------ Recorded data
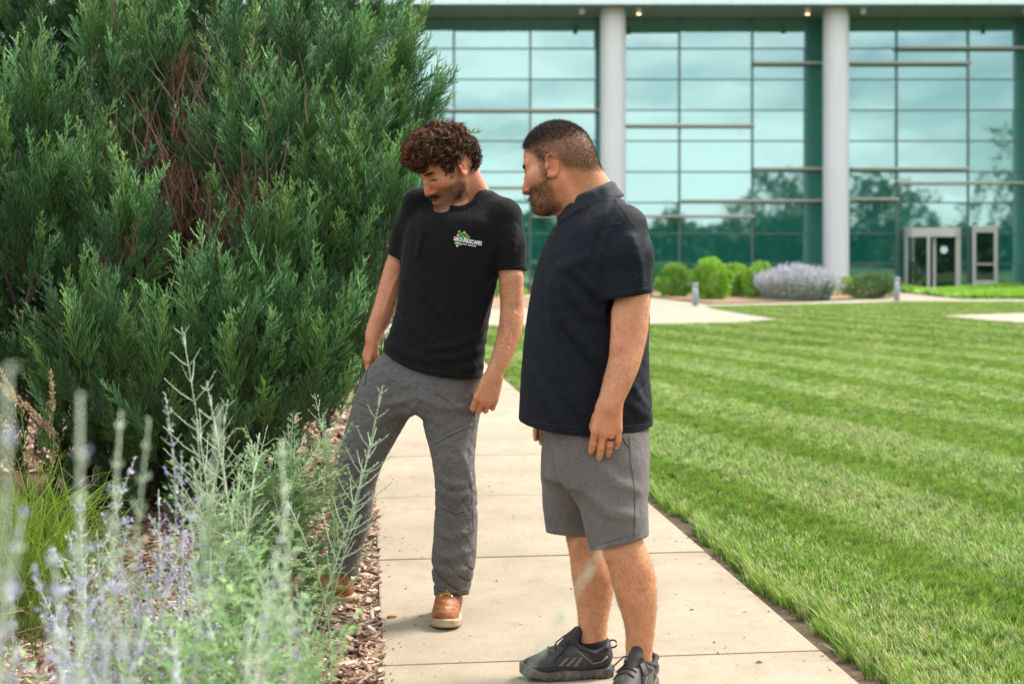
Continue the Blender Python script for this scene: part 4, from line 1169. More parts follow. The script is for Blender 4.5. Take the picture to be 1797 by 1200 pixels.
stitch('pocket_edge', s, [(652, 634), (644, 652), (640, 676)], M_seam, jean, P1, .0018)

# boots and shoes in a local frame: x forward from the heel, y left, z up, ground at z = 0
def foot_frame(heel, fwd):
    f = np.array([fwd[0], fwd[1], 0.0]); f /= np.linalg.norm(f); return np.stack([f, np.array([-f[1], f[0], 0]), np.array([0, 0, 1.0])], 1), np.asarray(heel, float)
def footprint(P2, L, wd, toe):
    """2-D distance to a shoe outline"""
    def c(p, q, r1, r2):
        a, b = np.array(p), np.array(q); ab = b - a; t = np.clip(((P2 - a) @ ab) / (ab @ ab), 0, 1)
        return np.sqrt(((P2 - a - t[..., None] * ab) ** 2).sum(-1)) - (r1 + (r2 - r1) * t)
    d = c((.038, 0), (.15, .004), wd * .78, wd * .80); d = smin(d, c((.13, .0), (L * .70, -.002), wd * .78, wd), .02)
    return smin(d, c((L * .70, -.002), (L - toe, .004), wd, toe), .02)
def sole_sdf(M, c, L, wd, toe, h, spring=.012, z0=0.0):
    s = SDF()
    def fn(P):
        q = (P - c) @ M; sp = spring * sm(q[..., 0], L * .72, L * 1.02) * 1.0
        return smax(footprint(q[..., :2], L, wd, toe), np.abs(q[..., 2] - z0 - h / 2 - sp) - h / 2, .006)
    lo = c - .36; hi = c + .36; lo[2] = c[2] - .02; hi[2] = c[2] + .09; s.raw(fn, lo, hi, 0); return s
def boot(parent, base, heel, fwd):
    M, c = foot_frame(heel, fwd); L = .30
    s = SDF(); s.frame(M, c)
    s.cone((.048, 0, .052), (.13, 0, .055), .040, .043, .02); s.cone((.13, 0, .052), (.215, -.002, .045), .044, .046, .03); s.ell((.236, 0, .046), (.055, .048, .042), .015)
    s.cone((.062, 0, .06), (.070, 0, .165), .043, .047, .03); s.cone((.10, 0, .115), (.185, 0, .072), .033, .034, .03)
    s.frame(); s.disp(lambda P: .0016 * wob(P, 60, 21))
    s.frame(M, c)
    for q in (1, -1): s.chain([(.262, q * .030, .073), (.23, q * .041, .078), (.195, q * .043, .082)], [.003] * 3, .004)
    s.chain([(.262, .030, .073), (.272, .0, .076), (.262, -.030, .073)], [.003] * 3, .004)
    s.frame()
    s.cut(c + np.array([0, 0, .024]), (0, 0, -1)); s.cut(c + np.array([0, 0, .162]), (0, 0, 1))
    up = sdf_obj('boot', s, .0042, M_boot, parent)
    so = sole_sdf(M, c, L, .056, .050, .030); sdf_obj('sole', so, .0042, M_sole, up)
    W = lambda p: M @ np.array(p, float) + c - base
    def snap(p):                                         # push a local point onto the boot
        w = M @ np.array(p, float) + c
        for _ in range(6):
            g = np.array([float(s.at((w + e)[None])[0] - s.at((w - e)[None])[0]) for e in np.eye(3) * .002]); g /= np.linalg.norm(g) + 1e-9
            w = w - g * float(s.at(w[None])[0])
        return w + g * .002, g
    lm = MB(); em = MB()
    for i in range(4):
        x, z = .205 - i * .030, .105 + i * .014
        a, ga = snap((x, .021, z)); b, gb = snap((x, -.021, z)); m_, gm = snap((x + .003, 0, z + .02)); a2, _ = snap((x - .028, -.019, z + .016)); m2, gm2 = snap((x - .012, .0, z + .03))
        lm.tube(np.array([a, m_ + gm * .003, b]) - base, .0022, 5); lm.tube(np.array([a, m2 + gm2 * .004, a2]) - base, .0022, 5)
        for e, g in ((a, ga), (b, gb)):
            u = np.cross(g, [0, 0, 1.0]); u /= np.linalg.norm(u); v2 = np.cross(g, u); th = np.linspace(0, 6.28, 9)
            em.tube(e + u * np.cos(th)[:, None] * .0042 + v2 * np.sin(th)[:, None] * .0042 - base + g * .001, .0016, 4, cap=False)
    t0, g0 = snap((.125, -.03, .15)); t1, _ = snap((.11, -.045, .12)); t2, _ = snap((.14, -.045, .11)); t3, _ = snap((.15, -.05, .09))
    lm.tube(np.array([t0, (t0 + t1) / 2 + g0 * .012, t1]) - base, .0022, 5); lm.tube(np.array([t0, (t0 + t2) / 2 + g0 * .01, t2, t3]) - base, .0022, 5)
    lm.obj('lace', M_lace, up, True); tag(em.obj('eyelets', M_eyelet, up, True), kind='stuff')
    return up
boot(man1, P1, at(792, 456, 4.995) * [1, 1, 0], (-.045, -1.0))
boot(man1, P1, np.array([(624 - CX) / FPX * 5.10, 5.10, .002]), (-1.0, -.12))
# =============================================================== the man in the dark polo shirt
P2 = np.array([.27, 4.14, 0.0])
man2 = empty('person', P2, 'bearded man with cropped hair, dark polo shirt, grey shorts and black shoes, standing in profile', 'person')
H2M, H2C, H2S = frame3(R(111), R(16), R(0)), np.array([.146, 4.133, 1.616]), 1.06
s = SDF()
head(s, H2M, H2C, H2S, .004, .0012, 1.16)
nb2 = at(1036, 372, 4.15)
s.cone(H2C + H2M @ np.array([-.042, 0, -.020]), nb2, .060, .070, .03)
s.cone(H2C + H2M @ np.array([-.07, 0, .0]), at(1056, 350, 4.15), .046, .056, .03)
s.cone(H2C + H2M @ np.array([.01, 0, -.085]), at(1010, 375, 4.14), .045, .05, .03)
s.cone(H2C + H2M @ np.array([-.02, .06, -.045]), at(1015, 372, 4.09), .014, .014, .025)
s.cone(nb2, at(1036, 440, 4.16), .07, .10, .05)
s.cone(at(1060, 410, 4.02), at(1040, 410, 4.3), .05, .05, .05); s.cone(at(1038, 440, 4.15), at(1030, 720, 4.17), .10, .10, .05)
s.cone(at(1060, 780, 4.06), at(1020, 780, 4.22), .085, .085, .05)
NEAR = [(1072, 800, 4.04, .08), (1086, 930, 4.01, .064), (1093, 958, 4.0, .060), (1104, 985, 4.0, .061), (1111, 1012, 4.015, .0635), (1117, 1045, 4.02, .059), (1122, 1080, 4.03, .0475), (1123, 1115, 4.035, .040), (1121, 1150, 4.04, .0365), (1121, 1185, 4.04, .037)]
FAR = [(1012, 800, 4.23, .08), (1024, 915, 4.24, .062), (1028, 945, 4.23, .058), (1037, 985, 4.225, .062), (1041, 1010, 4.22, .064), (1042, 1040, 4.22, .058), (1041, 1070, 4.215, .047), (1040, 1100, 4.21, .0415), (1042, 1128, 4.21, .040), (1046, 1160, 4.21, .037)]
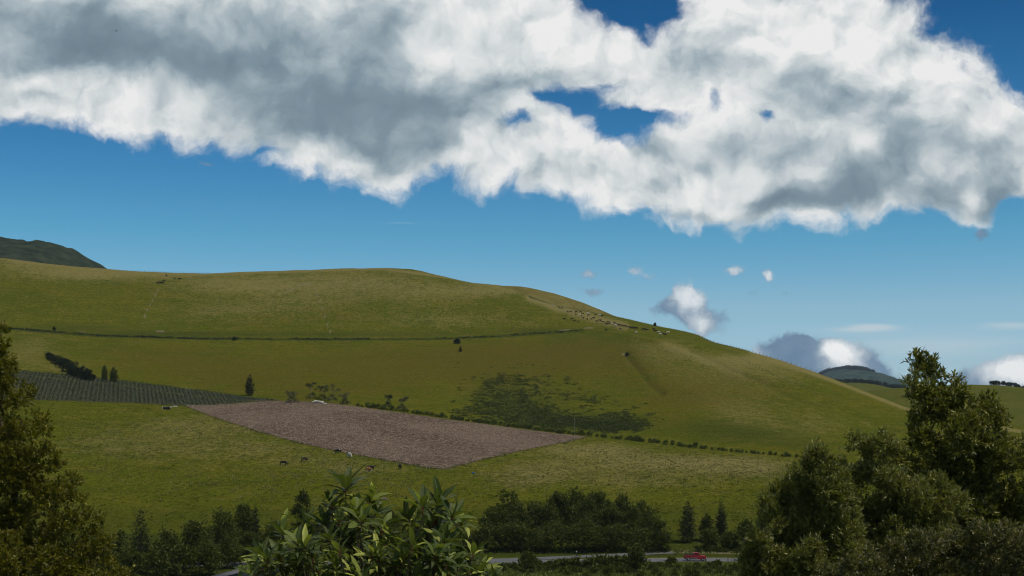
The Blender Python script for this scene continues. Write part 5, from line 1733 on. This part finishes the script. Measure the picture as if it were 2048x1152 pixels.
------------
Return all the entries word for word, but omit any pictures they contain.

Continue the Blender Python script for this scene: part 4, from line 1169. More parts follow. The script is for Blender 4.5. Take the picture to be 1797 by 1200 pixels.
stitch('pocket_edge', s, [(652, 634), (644, 652), (640, 676)], M_seam, jean, P1, .0018)

# boots and shoes in a local frame: x forward from the heel, y left, z up, ground at z = 0
def foot_frame(heel, fwd):
    f = np.array([fwd[0], fwd[1], 0.0]); f /= np.linalg.norm(f); return np.stack([f, np.array([-f[1], f[0], 0]), np.array([0, 0, 1.0])], 1), np.asarray(heel, float)
def footprint(P2, L, wd, toe):
    """2-D distance to a shoe outline"""
    def c(p, q, r1, r2):
        a, b = np.array(p), np.array(q); ab = b - a; t = np.clip(((P2 - a) @ ab) / (ab @ ab), 0, 1)
        return np.sqrt(((P2 - a - t[..., None] * ab) ** 2).sum(-1)) - (r1 + (r2 - r1) * t)
    d = c((.038, 0), (.15, .004), wd * .78, wd * .80); d = smin(d, c((.13, .0), (L * .70, -.002), wd * .78, wd), .02)
    return smin(d, c((L * .70, -.002), (L - toe, .004), wd, toe), .02)
def sole_sdf(M, c, L, wd, toe, h, spring=.012, z0=0.0):
    s = SDF()
    def fn(P):
        q = (P - c) @ M; sp = spring * sm(q[..., 0], L * .72, L * 1.02) * 1.0
        return smax(footprint(q[..., :2], L, wd, toe), np.abs(q[..., 2] - z0 - h / 2 - sp) - h / 2, .006)
    lo = c - .36; hi = c + .36; lo[2] = c[2] - .02; hi[2] = c[2] + .09; s.raw(fn, lo, hi, 0); return s
def boot(parent, base, heel, fwd):
    M, c = foot_frame(heel, fwd); L = .30
    s = SDF(); s.frame(M, c)
    s.cone((.048, 0, .052), (.13, 0, .055), .040, .043, .02); s.cone((.13, 0, .052), (.215, -.002, .045), .044, .046, .03); s.ell((.236, 0, .046), (.055, .048, .042), .015)
    s.cone((.062, 0, .06), (.070, 0, .165), .043, .047, .03); s.cone((.10, 0, .115), (.185, 0, .072), .033, .034, .03)
    s.frame(); s.disp(lambda P: .0016 * wob(P, 60, 21))
    s.frame(M, c)
    for q in (1, -1): s.chain([(.262, q * .030, .073), (.23, q * .041, .078), (.195, q * .043, .082)], [.003] * 3, .004)
    s.chain([(.262, .030, .073), (.272, .0, .076), (.262, -.030, .073)], [.003] * 3, .004)
    s.frame()
    s.cut(c + np.array([0, 0, .024]), (0, 0, -1)); s.cut(c + np.array([0, 0, .162]), (0, 0, 1))
    up = sdf_obj('boot', s, .0042, M_boot, parent)
    so = sole_sdf(M, c, L, .056, .050, .030); sdf_obj('sole', so, .0042, M_sole, up)
    W = lambda p: M @ np.array(p, float) + c - base
    def snap(p):                                         # push a local point onto the boot
        w = M @ np.array(p, float) + c
        for _ in range(6):
            g = np.array([float(s.at((w + e)[None])[0] - s.at((w - e)[None])[0]) for e in np.eye(3) * .002]); g /= np.linalg.norm(g) + 1e-9
            w = w - g * float(s.at(w[None])[0])
        return w + g * .002, g
    lm = MB(); em = MB()
    for i in range(4):
        x, z = .205 - i * .030, .105 + i * .014
        a, ga = snap((x, .021, z)); b, gb = snap((x, -.021, z)); m_, gm = snap((x + .003, 0, z + .02)); a2, _ = snap((x - .028, -.019, z + .016)); m2, gm2 = snap((x - .012, .0, z + .03))
        lm.tube(np.array([a, m_ + gm * .003, b]) - base, .0022, 5); lm.tube(np.array([a, m2 + gm2 * .004, a2]) - base, .0022, 5)
        for e, g in ((a, ga), (b, gb)):
            u = np.cross(g, [0, 0, 1.0]); u /= np.linalg.norm(u); v2 = np.cross(g, u); th = np.linspace(0, 6.28, 9)
            em.tube(e + u * np.cos(th)[:, None] * .0042 + v2 * np.sin(th)[:, None] * .0042 - base + g * .001, .0016, 4, cap=False)
    t0, g0 = snap((.125, -.03, .15)); t1, _ = snap((.11, -.045, .12)); t2, _ = snap((.14, -.045, .11)); t3, _ = snap((.15, -.05, .09))
    lm.tube(np.array([t0, (t0 + t1) / 2 + g0 * .012, t1]) - base, .0022, 5); lm.tube(np.array([t0, (t0 + t2) / 2 + g0 * .01, t2, t3]) - base, .0022, 5)
    lm.obj('lace', M_lace, up, True); tag(em.obj('eyelets', M_eyelet, up, True), kind='stuff')
    return up
boot(man1, P1, at(792, 456, 4.995) * [1, 1, 0], (-.045, -1.0))
boot(man1, P1, np.array([(624 - CX) / FPX * 5.10, 5.10, .002]), (-1.0, -.12))
# =============================================================== the man in the dark polo shirt
P2 = np.array([.27, 4.14, 0.0])
man2 = empty('person', P2, 'bearded man with cropped hair, dark polo shirt, grey shorts and black shoes, standing in profile', 'person')
H2M, H2C, H2S = frame3(R(111), R(16), R(0)), np.array([.146, 4.133, 1.616]), 1.06
s = SDF()
head(s, H2M, H2C, H2S, .004, .0012, 1.16)
nb2 = at(1036, 372, 4.15)
s.cone(H2C + H2M @ np.array([-.042, 0, -.020]), nb2, .060, .070, .03)
s.cone(H2C + H2M @ np.array([-.07, 0, .0]), at(1056, 350, 4.15), .046, .056, .03)
s.cone(H2C + H2M @ np.array([.01, 0, -.085]), at(1010, 375, 4.14), .045, .05, .03)
s.cone(H2C + H2M @ np.array([-.02, .06, -.045]), at(1015, 372, 4.09), .014, .014, .025)
s.cone(nb2, at(1036, 440, 4.16), .07, .10, .05)
s.cone(at(1060, 410, 4.02), at(1040, 410, 4.3), .05, .05, .05); s.cone(at(1038, 440, 4.15), at(1030, 720, 4.17), .10, .10, .05)
s.cone(at(1060, 780, 4.06), at(1020, 780, 4.22), .085, .085, .05)
NEAR = [(1072, 800, 4.04, .08), (1086, 930, 4.01, .064), (1093, 958, 4.0, .060), (1104, 985, 4.0, .061), (1111, 1012, 4.015, .0635), (1117, 1045, 4.02, .059), (1122, 1080, 4.03, .0475), (1123, 1115, 4.035, .040), (1121, 1150, 4.04, .0365), (1121, 1185, 4.04, .037)]
FAR = [(1012, 800, 4.23, .08), (1024, 915, 4.24, .062), (1028, 945, 4.23, .058), (1037, 985, 4.225, .062), (1041, 1010, 4.22, .064), (1042, 1040, 4.22, .058), (1041, 1070, 4.215, .047), (1040, 1100, 4.21, .0415), (1042, 1128, 4.21, .040), (1046, 1160, 4.21, .037)]
The Blender Python script for this scene continues. Write part 5, from line 1733 on. This part finishes the script. Measure the picture as if it were 2048x1152 pixels.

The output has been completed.